NINA SIMONE

Nina Simone nos remete a uma época e a um lugar sagrado - o lugar do passado. Todo passado é mítico, é mais do que foi, paira no alucinante espaço das nossas realizações mais altas, das nossas experiências mais excelsas.

Era uma noite de verão, aquela. Não uma noite qualquer, com qualquer lua, em qualquer lugar, com quaisquer estrelas. Mas aquela era a noite 'sobre a noite', a noite 'sem fim', a tão bela, a tão calma, a tão perfeita noite dos amantes.

Naquela noite eu poderia dizer, como Neruda:

"Posso escrever os versos mais tristes esta noite.
"Escrever, por exemplo: “A noite está estrelada
"e tiritam, azuis, os astros, à distância”.
"Gira o vento da noite pelo céu e canta."

Eu não sei exatamente se aconteceu no início de 70 ou no final da década. Não sei, não sei, mas posso imaginar que de tudo me lembro, que nada daquela noite me foi perdido, me foi passado, me foi.

Vínhamos andando pela praia, sob a luz imaginária das ondas, eu e a pessoa amada. Ou mesmo, como na Divina Comédia, toda a luz vinha apenas dela, dos seus olhos, da sua aura de miraculosa doçura.

Foi Dante quem melhor soube falar da pessoa amada. Quando o Guia lhe diz: "Já me parece ver-lhe os olhos!" - ele se recupera de forças, se refaz em juventude. Antes de revê-la (no paraíso), no céu, "uma estreita abertura mostrava fulgores de estrelas", e ele mergulha em cismar, e em vigília, tomado por aquele tipo de sono "que muitas vezes é anúncio do futuro".

"Eu a quis (diz Neruda) e por vezes ela também me quis.
"Eu a tive em meus braços em noites como esta.
"Beijei-a tantas vezes sob o céu infinito.
"Ela me quis e às vezes eu também a queria.
"Como não ter amado seus grandes olhos fixos?"

Era aquela a noite sagrada, em que se caminha ao lado da pessoa amada sem destino, ou melhor, para o Destino, deixando na areia molhada um rastro de amor que se desfaz na proximidade das águas.

Só quem amou com profundeza sabe do que falo eu - o de andar à noite numa praia deserta, debaixo daquele oceano de diamantes estrelados, naquele cantar em que era louvação à divina essência da natureza humana.

Éramos deuses.
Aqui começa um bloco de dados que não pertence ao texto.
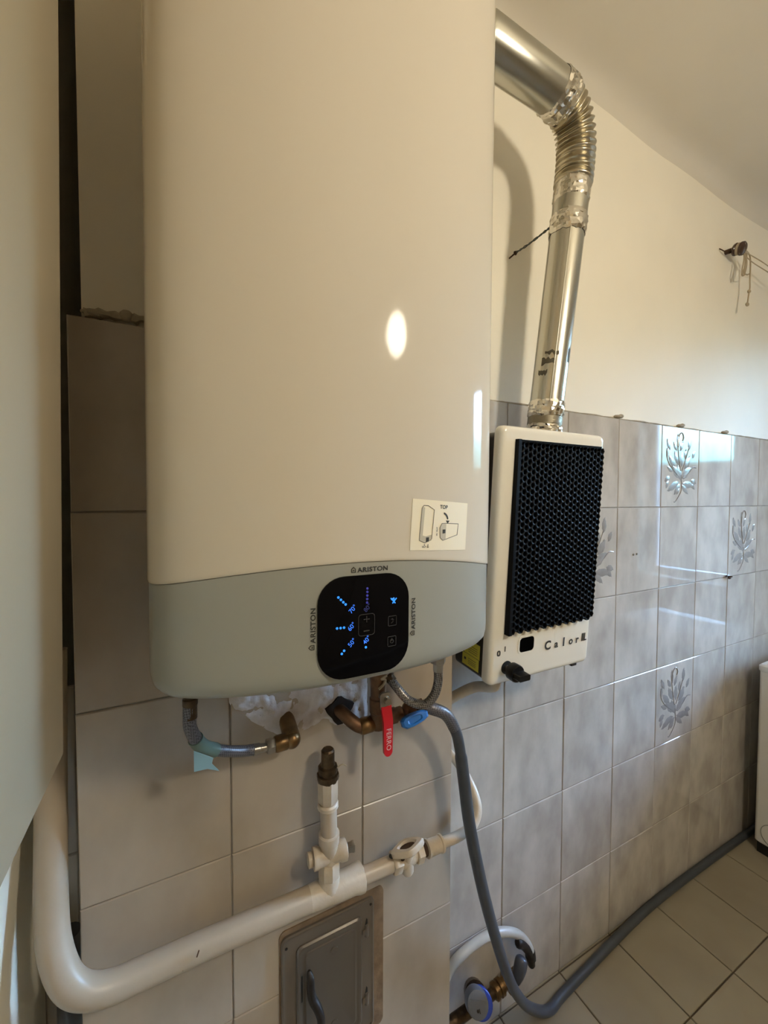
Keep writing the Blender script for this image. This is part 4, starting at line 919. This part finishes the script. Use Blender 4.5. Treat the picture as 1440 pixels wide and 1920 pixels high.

Éramos jovens.

"Eu a tive em meus braços (diz Neruda) em noites como esta.

"Beijei-a tantas vezes sob o céu infinito."

"E tu, leitor, (diz Dante), se não deres crédito ao que vou narrar, não me surpreenderás", pois nela noite "vi prodígios que ainda agora duvido ter visto" (Inf.. Canto 25, v. 46).

Tínhamos chegado num certo lugar de onde vinha uma débil luz como de lamparinas, e para lá nos dirigimos, abraçados, felizes como todos os amantes.

De onde vinha aquela canção? De quem era aquela estranha voz que dizia: "Ne me quite pas / Il faut oublier / Tout peut s'oublier / ... / Ne me quite pas", da música de Jacques Brel.

Sim, não me deixe. Era tudo o que queria ouvir, o que devíamos dizer-nos nós, ali. "Não me deixe".

"Ainda seguíamos ao longo do mar, movendo-nos como aqueles que, embevecidos, apressam apenas a mente, os pés tardamente movimentando" (Purg. Canto II, v. 10) e aquela voz nos seguiu, longínqua, pressagiosa, na promissão do que viria a ser, na pressuposição do fim.

Era a voz de Nina Simone, num bar de Armação de Búzios.

E agora que soube de sua morte, não lastimo aquela bela noite, a primeira e a última onde presenciei o sentido exato daqueles versos que por vezes está bem oculto.

Depois, muito mais tarde, na mesma madrugada, voltamos, e já não se ouvia a voz, mas alguém tocava o piano, enquanto algumas pessoas bebiam (as notas) nas mesas iluminadas a vela.

Tomamos uma mesa e eu fui ao balcão e perguntei de quem era aquela voz que ouvira antes, e o barman me mostrou o disco que, de volta para o Rio, consegui.

Mas não pude comprar a volta daquela noite eterna.

As coisas eternas não se repetem, porque o tempo muda, mudam os atores, as vontades, os tempos, os lugares.

A realidade toda é feita de mudança, disse o poeta, tomando sempre novas cores e novas qualidades.

"Porque em noites como esta eu a tive em meus braços,
"minha alma se exaspera por havê-la perdido.
"Mesmo sendo esta a última dor que ela me cause
e estes versos os últimos que eu lhe tenha escrito." (Neruda).